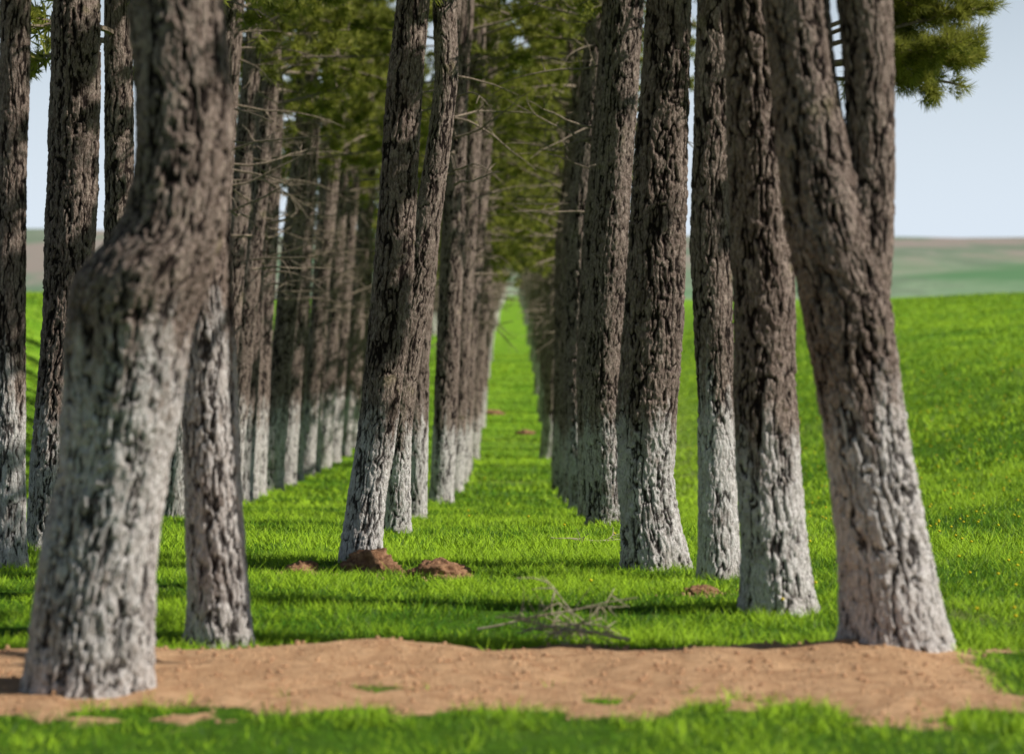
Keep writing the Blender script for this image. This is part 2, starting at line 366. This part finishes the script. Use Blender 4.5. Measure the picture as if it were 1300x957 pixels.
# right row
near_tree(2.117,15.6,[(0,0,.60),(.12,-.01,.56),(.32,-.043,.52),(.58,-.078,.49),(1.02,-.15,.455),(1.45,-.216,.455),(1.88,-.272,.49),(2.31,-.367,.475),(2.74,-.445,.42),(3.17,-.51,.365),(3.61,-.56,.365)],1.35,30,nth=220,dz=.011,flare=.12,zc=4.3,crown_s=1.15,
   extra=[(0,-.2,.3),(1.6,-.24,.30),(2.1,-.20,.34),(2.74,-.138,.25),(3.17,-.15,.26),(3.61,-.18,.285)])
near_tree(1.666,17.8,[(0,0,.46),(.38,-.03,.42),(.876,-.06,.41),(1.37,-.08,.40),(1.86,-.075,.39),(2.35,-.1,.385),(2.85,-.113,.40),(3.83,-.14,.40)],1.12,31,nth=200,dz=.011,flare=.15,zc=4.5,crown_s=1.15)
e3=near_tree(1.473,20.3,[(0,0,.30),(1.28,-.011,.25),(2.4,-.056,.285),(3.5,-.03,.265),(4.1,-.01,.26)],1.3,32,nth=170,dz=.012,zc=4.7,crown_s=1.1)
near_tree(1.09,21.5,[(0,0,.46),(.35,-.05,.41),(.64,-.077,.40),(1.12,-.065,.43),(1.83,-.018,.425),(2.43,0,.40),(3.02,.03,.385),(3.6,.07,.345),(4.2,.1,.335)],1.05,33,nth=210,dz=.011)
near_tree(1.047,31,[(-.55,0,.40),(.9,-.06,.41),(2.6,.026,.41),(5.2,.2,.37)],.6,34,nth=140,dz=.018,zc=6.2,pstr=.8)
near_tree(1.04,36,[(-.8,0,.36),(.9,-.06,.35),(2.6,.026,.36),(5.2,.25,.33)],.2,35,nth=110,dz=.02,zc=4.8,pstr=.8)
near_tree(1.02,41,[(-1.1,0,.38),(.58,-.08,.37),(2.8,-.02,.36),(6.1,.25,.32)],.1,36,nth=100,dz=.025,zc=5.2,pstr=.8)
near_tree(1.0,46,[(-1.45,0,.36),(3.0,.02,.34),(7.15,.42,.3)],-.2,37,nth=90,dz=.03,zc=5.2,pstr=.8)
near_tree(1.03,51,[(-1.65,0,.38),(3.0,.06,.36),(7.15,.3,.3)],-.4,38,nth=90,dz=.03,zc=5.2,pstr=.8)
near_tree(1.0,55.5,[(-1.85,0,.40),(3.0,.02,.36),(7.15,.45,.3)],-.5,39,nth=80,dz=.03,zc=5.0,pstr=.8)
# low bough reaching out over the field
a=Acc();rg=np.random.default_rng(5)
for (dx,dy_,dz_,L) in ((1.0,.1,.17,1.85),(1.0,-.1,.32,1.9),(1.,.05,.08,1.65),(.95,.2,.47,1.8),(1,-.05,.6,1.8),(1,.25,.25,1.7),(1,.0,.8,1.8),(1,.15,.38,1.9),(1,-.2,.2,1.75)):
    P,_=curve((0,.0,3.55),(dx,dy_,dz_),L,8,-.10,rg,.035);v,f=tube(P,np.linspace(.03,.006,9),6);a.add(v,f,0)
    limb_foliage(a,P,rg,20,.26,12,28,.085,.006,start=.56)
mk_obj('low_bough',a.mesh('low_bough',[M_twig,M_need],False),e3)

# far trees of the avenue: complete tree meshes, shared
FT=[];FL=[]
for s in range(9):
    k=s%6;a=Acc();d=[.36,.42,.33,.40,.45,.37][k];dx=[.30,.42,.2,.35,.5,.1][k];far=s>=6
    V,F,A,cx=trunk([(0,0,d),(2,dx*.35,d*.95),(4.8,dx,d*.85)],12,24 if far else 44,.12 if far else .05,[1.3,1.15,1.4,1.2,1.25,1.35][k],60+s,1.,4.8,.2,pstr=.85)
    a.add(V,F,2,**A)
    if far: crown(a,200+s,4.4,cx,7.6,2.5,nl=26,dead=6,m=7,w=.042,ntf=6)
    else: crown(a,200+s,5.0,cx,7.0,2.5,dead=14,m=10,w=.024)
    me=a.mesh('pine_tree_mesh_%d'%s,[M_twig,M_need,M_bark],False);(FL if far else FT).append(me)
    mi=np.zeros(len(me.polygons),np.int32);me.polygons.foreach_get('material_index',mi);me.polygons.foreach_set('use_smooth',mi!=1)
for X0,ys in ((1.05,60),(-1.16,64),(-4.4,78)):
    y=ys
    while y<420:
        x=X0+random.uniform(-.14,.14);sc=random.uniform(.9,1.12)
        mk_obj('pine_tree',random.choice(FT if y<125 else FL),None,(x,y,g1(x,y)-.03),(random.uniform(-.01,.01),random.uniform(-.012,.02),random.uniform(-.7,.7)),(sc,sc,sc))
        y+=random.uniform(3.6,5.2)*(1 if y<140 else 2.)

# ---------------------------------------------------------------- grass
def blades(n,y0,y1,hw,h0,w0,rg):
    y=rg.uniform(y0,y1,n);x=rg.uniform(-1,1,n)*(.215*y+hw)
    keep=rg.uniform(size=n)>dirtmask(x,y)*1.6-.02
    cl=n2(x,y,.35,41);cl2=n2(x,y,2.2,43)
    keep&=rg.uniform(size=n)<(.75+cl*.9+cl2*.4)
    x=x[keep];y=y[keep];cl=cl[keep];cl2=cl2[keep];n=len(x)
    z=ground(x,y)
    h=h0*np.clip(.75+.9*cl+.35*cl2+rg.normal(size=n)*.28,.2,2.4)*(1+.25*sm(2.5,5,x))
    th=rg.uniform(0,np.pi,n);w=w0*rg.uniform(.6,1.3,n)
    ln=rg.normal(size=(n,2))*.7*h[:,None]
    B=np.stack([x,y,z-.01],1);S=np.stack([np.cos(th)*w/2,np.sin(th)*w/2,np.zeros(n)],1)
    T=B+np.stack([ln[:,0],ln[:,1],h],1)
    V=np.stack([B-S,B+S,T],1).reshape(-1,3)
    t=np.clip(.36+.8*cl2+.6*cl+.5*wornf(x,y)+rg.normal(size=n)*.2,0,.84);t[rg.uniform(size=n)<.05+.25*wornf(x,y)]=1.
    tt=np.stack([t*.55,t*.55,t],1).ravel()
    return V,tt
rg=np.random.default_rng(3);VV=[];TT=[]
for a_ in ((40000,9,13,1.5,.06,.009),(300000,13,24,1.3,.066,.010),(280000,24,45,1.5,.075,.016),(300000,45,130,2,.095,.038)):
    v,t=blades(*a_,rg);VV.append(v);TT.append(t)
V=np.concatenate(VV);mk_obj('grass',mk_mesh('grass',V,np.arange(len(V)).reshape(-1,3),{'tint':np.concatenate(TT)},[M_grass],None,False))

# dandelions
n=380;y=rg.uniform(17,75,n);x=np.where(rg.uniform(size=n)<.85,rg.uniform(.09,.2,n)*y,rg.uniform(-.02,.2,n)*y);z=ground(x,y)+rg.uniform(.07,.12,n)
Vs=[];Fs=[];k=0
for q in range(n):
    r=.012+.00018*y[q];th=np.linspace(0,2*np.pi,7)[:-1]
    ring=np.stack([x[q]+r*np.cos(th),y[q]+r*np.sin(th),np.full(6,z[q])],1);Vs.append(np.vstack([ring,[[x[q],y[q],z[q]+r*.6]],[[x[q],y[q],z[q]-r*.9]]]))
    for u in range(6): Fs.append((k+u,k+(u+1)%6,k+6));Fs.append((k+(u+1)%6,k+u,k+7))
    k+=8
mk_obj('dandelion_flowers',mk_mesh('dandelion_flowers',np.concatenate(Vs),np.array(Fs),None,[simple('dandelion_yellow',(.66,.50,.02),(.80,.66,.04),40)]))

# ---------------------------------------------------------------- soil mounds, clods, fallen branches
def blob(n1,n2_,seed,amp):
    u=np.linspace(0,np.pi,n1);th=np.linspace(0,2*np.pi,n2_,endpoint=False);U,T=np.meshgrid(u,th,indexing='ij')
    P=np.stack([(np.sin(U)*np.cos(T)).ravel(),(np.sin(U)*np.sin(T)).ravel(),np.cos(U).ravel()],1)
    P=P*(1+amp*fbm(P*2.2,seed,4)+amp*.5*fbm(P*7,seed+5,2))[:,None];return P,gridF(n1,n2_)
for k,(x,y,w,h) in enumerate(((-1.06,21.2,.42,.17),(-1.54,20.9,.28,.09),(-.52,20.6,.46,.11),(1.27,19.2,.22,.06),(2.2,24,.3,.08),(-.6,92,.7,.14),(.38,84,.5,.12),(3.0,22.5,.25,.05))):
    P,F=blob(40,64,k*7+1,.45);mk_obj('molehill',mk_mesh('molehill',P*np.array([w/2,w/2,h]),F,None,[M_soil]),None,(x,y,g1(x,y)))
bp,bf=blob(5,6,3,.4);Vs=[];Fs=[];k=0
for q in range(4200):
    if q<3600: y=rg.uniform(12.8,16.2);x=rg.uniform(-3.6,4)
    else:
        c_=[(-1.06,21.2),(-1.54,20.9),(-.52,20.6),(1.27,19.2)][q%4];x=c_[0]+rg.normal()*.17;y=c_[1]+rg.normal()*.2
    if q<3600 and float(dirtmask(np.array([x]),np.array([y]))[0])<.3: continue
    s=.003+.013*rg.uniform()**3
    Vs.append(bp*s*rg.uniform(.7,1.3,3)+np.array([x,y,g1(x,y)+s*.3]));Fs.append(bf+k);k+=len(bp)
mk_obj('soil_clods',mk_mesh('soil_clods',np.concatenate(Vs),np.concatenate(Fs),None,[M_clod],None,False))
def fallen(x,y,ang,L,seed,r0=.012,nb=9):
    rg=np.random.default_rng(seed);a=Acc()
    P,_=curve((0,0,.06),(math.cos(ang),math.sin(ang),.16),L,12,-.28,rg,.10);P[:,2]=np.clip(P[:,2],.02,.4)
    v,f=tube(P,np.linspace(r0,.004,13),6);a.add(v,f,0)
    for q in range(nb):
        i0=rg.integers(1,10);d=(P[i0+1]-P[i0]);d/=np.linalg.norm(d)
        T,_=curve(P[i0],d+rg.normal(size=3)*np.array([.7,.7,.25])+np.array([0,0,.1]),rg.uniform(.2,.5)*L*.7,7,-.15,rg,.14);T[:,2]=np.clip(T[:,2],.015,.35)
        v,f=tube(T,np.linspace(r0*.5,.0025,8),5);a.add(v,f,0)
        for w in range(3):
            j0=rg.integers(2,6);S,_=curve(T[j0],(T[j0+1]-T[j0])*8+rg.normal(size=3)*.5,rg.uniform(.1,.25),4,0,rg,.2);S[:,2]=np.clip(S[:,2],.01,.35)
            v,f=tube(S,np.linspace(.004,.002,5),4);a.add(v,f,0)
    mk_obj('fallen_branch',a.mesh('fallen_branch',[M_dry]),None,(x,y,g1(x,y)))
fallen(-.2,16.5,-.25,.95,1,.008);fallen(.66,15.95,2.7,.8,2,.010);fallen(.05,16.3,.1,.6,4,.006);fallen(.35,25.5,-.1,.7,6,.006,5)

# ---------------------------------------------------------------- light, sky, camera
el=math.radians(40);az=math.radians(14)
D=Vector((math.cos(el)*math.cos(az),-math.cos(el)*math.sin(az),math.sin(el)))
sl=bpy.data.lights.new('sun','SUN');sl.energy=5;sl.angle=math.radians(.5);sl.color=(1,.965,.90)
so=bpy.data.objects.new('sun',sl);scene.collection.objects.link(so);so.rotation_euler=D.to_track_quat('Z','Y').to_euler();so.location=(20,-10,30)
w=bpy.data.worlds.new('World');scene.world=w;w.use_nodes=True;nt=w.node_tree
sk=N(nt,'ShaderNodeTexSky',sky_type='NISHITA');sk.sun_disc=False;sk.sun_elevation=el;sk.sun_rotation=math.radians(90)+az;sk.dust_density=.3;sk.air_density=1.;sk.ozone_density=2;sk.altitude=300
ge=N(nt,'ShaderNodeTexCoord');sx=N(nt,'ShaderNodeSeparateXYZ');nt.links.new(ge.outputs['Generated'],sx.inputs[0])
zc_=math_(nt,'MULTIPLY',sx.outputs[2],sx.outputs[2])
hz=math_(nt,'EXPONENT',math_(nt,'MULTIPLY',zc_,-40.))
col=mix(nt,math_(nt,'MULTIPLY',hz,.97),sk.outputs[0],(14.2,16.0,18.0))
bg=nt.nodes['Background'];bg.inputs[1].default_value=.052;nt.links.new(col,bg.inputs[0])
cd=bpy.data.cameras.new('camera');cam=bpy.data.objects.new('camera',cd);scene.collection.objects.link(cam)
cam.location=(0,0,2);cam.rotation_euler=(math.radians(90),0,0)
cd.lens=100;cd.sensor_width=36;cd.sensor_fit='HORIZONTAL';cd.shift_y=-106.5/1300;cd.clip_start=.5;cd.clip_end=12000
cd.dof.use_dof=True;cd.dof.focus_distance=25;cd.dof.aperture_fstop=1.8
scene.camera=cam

☆ ☆ ☆

### REQUIREMENT
From the data above, copy each line that holds "normal".

### EXERCISE RESULT
    h=h0*np.clip(.75+.9*cl+.35*cl2+rg.normal(size=n)*.28,.2,2.4)*(1+.25*sm(2.5,5,x))
    ln=rg.normal(size=(n,2))*.7*h[:,None]
    t=np.clip(.36+.8*cl2+.6*cl+.5*wornf(x,y)+rg.normal(size=n)*.2,0,.84);t[rg.uniform(size=n)<.05+.25*wornf(x,y)]=1.
        c_=[(-1.06,21.2),(-1.54,20.9),(-.52,20.6),(1.27,19.2)][q%4];x=c_[0]+rg.normal()*.17;y=c_[1]+rg.normal()*.2
        T,_=curve(P[i0],d+rg.normal(size=3)*np.array([.7,.7,.25])+np.array([0,0,.1]),rg.uniform(.2,.5)*L*.7,7,-.15,rg,.14);T[:,2]=np.clip(T[:,2],.015,.35)
            j0=rg.integers(2,6);S,_=curve(T[j0],(T[j0+1]-T[j0])*8+rg.normal(size=3)*.5,rg.uniform(.1,.25),4,0,rg,.2);S[:,2]=np.clip(S[:,2],.01,.35)